When I returned, Steve was finishing the last of the Barolo and when I mentioned that maybe we should go, as we had a presentation to make to some potential investors in about ten hours time, he replied that with ‘America’s best porn actress’ in the restaurant, he was going nowhere. ‘Another Barolo, Nigel?’ he asked. Another rhetorical question!
Steve and I started on our sixth bottle of that delicious but expensive red wine and watched with interest as Savannah (pictured above) took control of her table of guests telling people where to sit and telling the waiters to start uncorking some of the wine which had been carried in from the limo. There was no problem in working out who the boss was.

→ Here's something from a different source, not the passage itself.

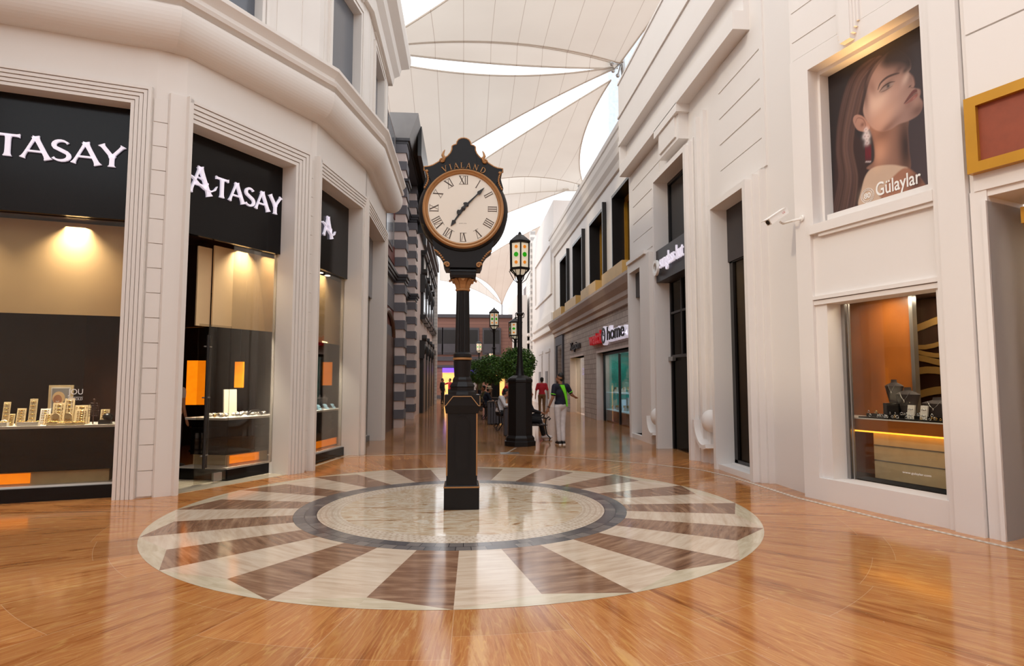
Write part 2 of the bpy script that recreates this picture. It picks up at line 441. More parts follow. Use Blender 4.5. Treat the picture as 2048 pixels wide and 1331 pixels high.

About twenty minutes later Miss Samson headed off to the toilets and on her way back to her table, I called her over and said in a slightly slurred voice that I’d been a fan of hers for ages. ‘You’re so kind’, she said as I took her hand and kissed it.
‘Careful’, Steve said. ‘You don’t know where that’s been. Savannah (we were now on first name terms) shot Steve a look which would have shrivelled a lesser man and returned her gaze to me.
‘I just love the idea behind your new wine’, I said. ‘I’ve always loved Italian wine’. ‘I can see that she said’, pointing at the Barolo, ‘but you’ve got to drink in moderation Nigel. I was thinking about it but you’d be no good to me tonight.’ And with that she swivelled on her amazing legs and headed back to her table.
My head went into a spin. Me and Savannah Samson. A winner of countless porn awards including the porn Oscar equivalent of ‘Best Group Scene’ and ‘Best All-Girl Scene’.
I was wistful for a second time that night when Steve interrupted my thoughts and true to form, said, ‘another bottle Nigel?’